The Herald understands Versalko took one of the women - instead of his wife - on a business trip to Dubai to stay in the Burj Al Arab Hotel, where the cheapest room costs US$2000 a night.

In court, Versalko's lawyer, Stuart Grieve, QC, said one of the women blackmailed Versalko for $1.2 million.

She used the money to buy a $1 million property, now the subject of a legal bid by ASB to recoup the money.

Versalko's blue-chip properties in Remuera and Coromandel have been sold, and more than $4 million is being held in a trust account.

Not only has the bank had to suffer the embarrassing publicity, and pay the money back, but it is also honouring the outlandish investment promises Versalko made to his victims, costing it a further $1.35 million.

The fraud is so large that it is thought to have contributed to the bank's net loss of $10 million between July and December last year - ASB's first loss in 21 years.

The bank has been reluctant to reveal how Versalko's frauds went undetected for so long. Yesterday, it issued a written statement but would not answer questions.

The SFO file shows that Versalko started out small. In the 1990s, he managed money markets for several financial institutions and received an annual salary of more than $200,000, plus bonuses.

But he was made redundant, and eventually got a job as a senior investment adviser with ASB in 1997.

He was still being paid a six-figure salary, but it was less than his previous pay packet. Unable or unwilling to curb his spending, he amassed credit-card debts of $40,000 by the year 2000.

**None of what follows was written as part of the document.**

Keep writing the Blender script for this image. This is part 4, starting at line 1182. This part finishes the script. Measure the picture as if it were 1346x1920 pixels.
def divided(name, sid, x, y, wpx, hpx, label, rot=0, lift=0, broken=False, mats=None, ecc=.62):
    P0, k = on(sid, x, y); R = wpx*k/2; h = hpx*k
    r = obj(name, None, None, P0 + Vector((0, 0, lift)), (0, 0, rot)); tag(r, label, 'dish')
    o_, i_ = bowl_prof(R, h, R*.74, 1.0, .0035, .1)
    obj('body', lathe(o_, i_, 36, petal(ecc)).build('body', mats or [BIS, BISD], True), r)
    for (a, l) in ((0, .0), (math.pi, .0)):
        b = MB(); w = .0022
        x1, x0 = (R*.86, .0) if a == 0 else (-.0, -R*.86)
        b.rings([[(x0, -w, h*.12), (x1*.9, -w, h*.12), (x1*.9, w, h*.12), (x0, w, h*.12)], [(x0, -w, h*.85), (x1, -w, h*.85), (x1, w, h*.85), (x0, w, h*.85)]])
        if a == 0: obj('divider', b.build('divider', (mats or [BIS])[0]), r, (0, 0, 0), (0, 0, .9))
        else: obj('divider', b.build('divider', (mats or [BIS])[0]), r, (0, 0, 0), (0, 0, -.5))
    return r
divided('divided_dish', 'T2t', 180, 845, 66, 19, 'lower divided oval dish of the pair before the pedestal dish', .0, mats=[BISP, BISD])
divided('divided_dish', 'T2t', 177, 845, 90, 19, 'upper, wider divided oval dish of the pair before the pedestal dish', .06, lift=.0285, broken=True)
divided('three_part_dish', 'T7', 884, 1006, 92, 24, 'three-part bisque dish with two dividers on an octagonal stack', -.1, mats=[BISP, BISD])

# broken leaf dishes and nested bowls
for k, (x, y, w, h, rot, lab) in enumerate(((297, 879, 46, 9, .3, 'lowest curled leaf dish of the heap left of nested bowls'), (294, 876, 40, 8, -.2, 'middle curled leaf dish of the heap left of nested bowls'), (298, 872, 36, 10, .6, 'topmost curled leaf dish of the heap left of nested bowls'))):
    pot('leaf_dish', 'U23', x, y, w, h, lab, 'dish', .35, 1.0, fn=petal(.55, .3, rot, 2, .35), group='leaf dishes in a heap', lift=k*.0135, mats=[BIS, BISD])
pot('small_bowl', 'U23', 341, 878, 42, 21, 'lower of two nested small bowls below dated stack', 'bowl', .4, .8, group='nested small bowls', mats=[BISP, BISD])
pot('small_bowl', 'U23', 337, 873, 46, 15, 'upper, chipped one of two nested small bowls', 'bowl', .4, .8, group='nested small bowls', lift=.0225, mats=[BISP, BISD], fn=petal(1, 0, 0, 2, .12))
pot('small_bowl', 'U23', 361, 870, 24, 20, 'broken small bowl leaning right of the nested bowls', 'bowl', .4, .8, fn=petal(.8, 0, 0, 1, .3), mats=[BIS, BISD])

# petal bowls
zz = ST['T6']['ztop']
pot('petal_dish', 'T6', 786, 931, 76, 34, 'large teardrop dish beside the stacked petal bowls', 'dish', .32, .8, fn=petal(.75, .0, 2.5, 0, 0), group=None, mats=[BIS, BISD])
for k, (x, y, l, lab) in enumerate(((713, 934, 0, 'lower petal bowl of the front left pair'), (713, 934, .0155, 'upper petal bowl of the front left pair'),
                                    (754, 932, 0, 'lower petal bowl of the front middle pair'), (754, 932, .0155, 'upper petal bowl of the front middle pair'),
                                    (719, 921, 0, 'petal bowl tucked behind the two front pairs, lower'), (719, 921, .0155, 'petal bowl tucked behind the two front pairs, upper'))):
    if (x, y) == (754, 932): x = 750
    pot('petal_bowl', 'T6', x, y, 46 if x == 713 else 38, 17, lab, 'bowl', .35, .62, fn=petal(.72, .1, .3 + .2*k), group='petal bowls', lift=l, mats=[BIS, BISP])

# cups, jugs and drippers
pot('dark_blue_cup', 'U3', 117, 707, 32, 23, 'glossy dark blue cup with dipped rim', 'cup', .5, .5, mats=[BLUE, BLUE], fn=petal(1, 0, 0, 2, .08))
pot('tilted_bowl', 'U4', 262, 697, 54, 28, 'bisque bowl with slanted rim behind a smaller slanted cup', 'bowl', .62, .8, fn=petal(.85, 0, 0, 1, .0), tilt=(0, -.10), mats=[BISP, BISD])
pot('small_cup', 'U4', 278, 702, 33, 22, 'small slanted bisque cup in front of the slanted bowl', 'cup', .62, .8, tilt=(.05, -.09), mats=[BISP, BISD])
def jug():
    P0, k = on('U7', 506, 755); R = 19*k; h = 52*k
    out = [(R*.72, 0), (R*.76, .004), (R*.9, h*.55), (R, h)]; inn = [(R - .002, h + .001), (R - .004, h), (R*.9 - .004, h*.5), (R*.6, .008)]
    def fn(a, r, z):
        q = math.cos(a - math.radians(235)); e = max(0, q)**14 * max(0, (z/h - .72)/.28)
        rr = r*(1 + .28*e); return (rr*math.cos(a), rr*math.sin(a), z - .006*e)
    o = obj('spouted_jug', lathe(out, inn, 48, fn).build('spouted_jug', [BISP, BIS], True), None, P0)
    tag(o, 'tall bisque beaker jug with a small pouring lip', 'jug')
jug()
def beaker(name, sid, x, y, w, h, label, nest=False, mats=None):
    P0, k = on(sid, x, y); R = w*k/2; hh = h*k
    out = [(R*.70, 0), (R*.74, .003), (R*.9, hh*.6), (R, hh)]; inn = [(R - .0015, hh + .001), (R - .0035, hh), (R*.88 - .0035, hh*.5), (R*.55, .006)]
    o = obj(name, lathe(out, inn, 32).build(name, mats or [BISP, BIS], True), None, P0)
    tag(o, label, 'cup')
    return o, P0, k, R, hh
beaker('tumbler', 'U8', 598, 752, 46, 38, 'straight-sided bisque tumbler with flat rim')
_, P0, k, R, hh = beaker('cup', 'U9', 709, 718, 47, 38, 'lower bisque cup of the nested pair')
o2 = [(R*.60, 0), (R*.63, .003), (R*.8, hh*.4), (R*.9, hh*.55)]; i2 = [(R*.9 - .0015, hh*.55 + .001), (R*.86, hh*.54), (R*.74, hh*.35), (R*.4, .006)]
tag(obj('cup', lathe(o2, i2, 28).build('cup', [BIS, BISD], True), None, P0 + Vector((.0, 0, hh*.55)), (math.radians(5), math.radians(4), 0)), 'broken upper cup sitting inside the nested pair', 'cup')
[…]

Searching for ways to increase his income, Versalko started a property development project, which went well over budget. By August 2000, he needed another $70,000 to avoid having to sell the property at a loss.

To obtain the money, he committed his first fraud, targeting a long-time client who had about $400,000 invested in a term deposit and with whom he had a good relationship.

Crucially for Versalko, the client lived overseas and did not monitor account balances, relying on written statements.

Versalko suggested re-investing the money in another "opportunity". Once he had secured banking authority, he began using a theft technique which he repeated for the next nine years.

He would send the investor periodic "statements of account" that he forged using bank paper. The investor had no reason to suspect anything was wrong. The pattern would be repeated.

Versalko targeted the elderly, the financially unsophisticated, women and those living overseas or with no phone- or internet-banking access.

The fictitious investments varied, but all had higher-than-normal market interest rates, no tax, on-call funds, absence of administration fees and government guarantees.

But the schemes never existed. Millions of dollars that Versalko was supposed to have invested were instead transferred to his personal accounts, or to a "ghost" account to repay other investors.

He was able to disguise the fact that money was missing by making interest payments to clients on time.

He created bank statements and certificates to show payments, signing them and distributing them when needed.

But there was no prospect of all the investors being repaid and the eventual collapse was inevitable.

SFO graphs show a significant escalation in Versalko's thefts between 2007 and his exposure in 2009.

He stole more than $3 million in 2007, using nearly $2 million to repay principal and interest payments to his victims.

In 2008, he stole $5.5 million, and nearly the same amount in the first nine months of 2009. In all, he stole and paid back $4.7 million to deflect suspicion and perpetuate his fraud.

To explain his opulent lifestyle, Versalko told family and friends of his success in on-line trading of stocks and bonds.


PONZI SCHEMES - DOOMED TO FAIL

* A true Ponzi scheme is a fraudulent investment that incorporates the paying of abnormally high returns to investors out of the money paid in by subsequent investors, rather than from revenues from legitimate business activity.
* To meet those returns requires an ever-increasing flow of money from new (or returning) investors in order to keep the scheme going. Ultimately, such a system is doomed to collapse because there are little or no underlying earnings.
* In the US, Bernie Madoff operated a Ponzi scheme and when the new investor market dried up, he no longer had any fuel to keep the fire going and it all imploded.